** What you have to do **
Pull out every line below containing the word "scene".

** Data lines **

=======

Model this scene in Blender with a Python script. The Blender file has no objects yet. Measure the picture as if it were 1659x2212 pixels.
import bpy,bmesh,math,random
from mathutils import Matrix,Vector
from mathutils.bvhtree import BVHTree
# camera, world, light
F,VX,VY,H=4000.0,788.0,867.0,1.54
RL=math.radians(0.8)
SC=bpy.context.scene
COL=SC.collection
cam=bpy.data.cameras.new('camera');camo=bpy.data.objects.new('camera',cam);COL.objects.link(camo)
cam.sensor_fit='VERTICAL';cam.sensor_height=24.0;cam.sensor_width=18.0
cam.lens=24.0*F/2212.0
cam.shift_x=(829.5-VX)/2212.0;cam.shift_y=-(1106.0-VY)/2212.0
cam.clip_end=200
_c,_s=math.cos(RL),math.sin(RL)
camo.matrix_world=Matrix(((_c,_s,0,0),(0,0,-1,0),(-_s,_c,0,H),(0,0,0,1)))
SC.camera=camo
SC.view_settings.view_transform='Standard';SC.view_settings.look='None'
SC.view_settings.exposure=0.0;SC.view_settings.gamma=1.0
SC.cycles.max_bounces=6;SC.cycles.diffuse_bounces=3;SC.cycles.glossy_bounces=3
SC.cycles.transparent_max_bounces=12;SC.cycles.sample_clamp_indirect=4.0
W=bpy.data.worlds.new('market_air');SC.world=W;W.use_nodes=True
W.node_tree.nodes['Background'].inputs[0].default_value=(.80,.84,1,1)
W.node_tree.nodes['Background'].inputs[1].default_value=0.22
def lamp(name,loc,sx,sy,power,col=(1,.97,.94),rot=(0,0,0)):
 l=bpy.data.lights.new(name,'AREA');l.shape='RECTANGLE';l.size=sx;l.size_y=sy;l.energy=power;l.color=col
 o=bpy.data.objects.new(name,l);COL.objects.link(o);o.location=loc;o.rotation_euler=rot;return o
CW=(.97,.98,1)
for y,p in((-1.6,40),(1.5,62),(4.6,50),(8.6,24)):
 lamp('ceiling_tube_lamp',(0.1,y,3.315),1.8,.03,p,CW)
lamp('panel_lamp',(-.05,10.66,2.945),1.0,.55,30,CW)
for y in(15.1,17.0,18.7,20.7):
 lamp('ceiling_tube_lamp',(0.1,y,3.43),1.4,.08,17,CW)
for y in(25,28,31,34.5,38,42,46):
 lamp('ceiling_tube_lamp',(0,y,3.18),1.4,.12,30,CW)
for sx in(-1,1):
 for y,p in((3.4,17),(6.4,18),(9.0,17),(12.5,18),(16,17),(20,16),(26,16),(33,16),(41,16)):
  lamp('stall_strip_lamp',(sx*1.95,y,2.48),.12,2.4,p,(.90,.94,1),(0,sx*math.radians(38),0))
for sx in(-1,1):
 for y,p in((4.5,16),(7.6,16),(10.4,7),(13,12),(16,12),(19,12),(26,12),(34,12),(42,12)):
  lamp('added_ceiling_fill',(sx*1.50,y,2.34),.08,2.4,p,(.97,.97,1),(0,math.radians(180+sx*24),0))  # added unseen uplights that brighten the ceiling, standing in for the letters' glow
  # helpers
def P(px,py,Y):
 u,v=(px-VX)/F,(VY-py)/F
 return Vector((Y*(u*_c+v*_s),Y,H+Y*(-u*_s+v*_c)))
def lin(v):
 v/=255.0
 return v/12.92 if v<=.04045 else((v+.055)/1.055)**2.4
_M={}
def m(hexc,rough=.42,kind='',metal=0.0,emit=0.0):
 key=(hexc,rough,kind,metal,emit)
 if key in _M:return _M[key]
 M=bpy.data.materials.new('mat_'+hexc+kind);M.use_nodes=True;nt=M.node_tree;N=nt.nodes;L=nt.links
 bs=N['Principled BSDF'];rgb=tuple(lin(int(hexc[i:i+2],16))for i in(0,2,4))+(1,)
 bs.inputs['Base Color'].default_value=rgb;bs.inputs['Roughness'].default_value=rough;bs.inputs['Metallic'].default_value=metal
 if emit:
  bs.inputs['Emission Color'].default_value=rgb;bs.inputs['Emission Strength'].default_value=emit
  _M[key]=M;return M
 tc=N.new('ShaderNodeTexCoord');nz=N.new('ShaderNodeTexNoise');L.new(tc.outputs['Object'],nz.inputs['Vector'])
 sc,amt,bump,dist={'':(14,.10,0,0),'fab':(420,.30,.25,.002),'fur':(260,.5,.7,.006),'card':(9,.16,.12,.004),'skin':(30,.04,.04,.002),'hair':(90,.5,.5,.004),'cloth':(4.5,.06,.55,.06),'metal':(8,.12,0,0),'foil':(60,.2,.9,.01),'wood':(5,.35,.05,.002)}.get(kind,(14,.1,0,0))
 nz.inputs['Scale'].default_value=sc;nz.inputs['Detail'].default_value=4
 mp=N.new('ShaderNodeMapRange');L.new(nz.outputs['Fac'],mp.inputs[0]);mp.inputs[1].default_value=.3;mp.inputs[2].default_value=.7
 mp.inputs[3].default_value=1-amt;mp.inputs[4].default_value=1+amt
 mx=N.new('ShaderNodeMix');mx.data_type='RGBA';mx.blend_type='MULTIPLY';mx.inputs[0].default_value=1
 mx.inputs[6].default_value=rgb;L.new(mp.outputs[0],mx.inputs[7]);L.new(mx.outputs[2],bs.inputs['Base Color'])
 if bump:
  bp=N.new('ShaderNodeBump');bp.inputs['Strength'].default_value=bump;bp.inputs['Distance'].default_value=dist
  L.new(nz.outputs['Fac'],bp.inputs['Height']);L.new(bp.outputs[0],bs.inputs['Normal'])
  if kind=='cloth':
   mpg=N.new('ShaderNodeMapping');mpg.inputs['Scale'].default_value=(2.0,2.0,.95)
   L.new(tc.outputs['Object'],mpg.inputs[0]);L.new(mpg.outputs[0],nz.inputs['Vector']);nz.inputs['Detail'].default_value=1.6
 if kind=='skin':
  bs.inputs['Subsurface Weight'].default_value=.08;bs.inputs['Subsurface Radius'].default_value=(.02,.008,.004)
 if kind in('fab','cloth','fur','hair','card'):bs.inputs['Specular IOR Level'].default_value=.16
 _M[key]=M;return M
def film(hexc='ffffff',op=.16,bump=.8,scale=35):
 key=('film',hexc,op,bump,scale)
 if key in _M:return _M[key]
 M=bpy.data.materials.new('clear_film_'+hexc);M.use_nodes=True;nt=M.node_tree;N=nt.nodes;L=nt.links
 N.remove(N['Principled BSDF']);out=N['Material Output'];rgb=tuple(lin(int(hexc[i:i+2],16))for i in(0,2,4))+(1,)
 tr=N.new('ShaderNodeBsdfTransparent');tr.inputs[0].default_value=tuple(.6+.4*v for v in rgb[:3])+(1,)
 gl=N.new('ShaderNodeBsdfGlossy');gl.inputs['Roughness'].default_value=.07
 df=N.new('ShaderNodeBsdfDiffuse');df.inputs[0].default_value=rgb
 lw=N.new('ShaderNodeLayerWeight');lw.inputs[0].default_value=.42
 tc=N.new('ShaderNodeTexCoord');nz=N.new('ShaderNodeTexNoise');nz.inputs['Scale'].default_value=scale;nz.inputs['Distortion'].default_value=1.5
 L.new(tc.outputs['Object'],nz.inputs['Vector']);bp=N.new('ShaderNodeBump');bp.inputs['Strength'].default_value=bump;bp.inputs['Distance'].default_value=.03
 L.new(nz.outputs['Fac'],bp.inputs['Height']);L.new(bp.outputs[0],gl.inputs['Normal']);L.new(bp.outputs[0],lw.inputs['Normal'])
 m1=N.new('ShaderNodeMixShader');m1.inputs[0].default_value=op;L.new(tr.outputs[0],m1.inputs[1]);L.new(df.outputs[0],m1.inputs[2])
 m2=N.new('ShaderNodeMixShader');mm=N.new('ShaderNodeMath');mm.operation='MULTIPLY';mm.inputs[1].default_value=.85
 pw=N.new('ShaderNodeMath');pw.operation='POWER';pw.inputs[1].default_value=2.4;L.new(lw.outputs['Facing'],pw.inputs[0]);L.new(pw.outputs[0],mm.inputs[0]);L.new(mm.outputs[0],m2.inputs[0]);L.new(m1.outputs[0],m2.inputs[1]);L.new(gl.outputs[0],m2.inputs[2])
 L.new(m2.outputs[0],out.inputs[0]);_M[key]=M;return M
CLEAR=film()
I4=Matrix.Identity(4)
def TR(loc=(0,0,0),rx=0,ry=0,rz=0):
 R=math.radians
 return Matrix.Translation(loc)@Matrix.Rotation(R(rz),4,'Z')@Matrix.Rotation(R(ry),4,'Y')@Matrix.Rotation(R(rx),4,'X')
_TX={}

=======

** Written answer **
Model this scene in Blender with a Python script. The Blender file has no objects yet. Measure the picture as if it were 1659x2212 pixels.
SC=bpy.context.scene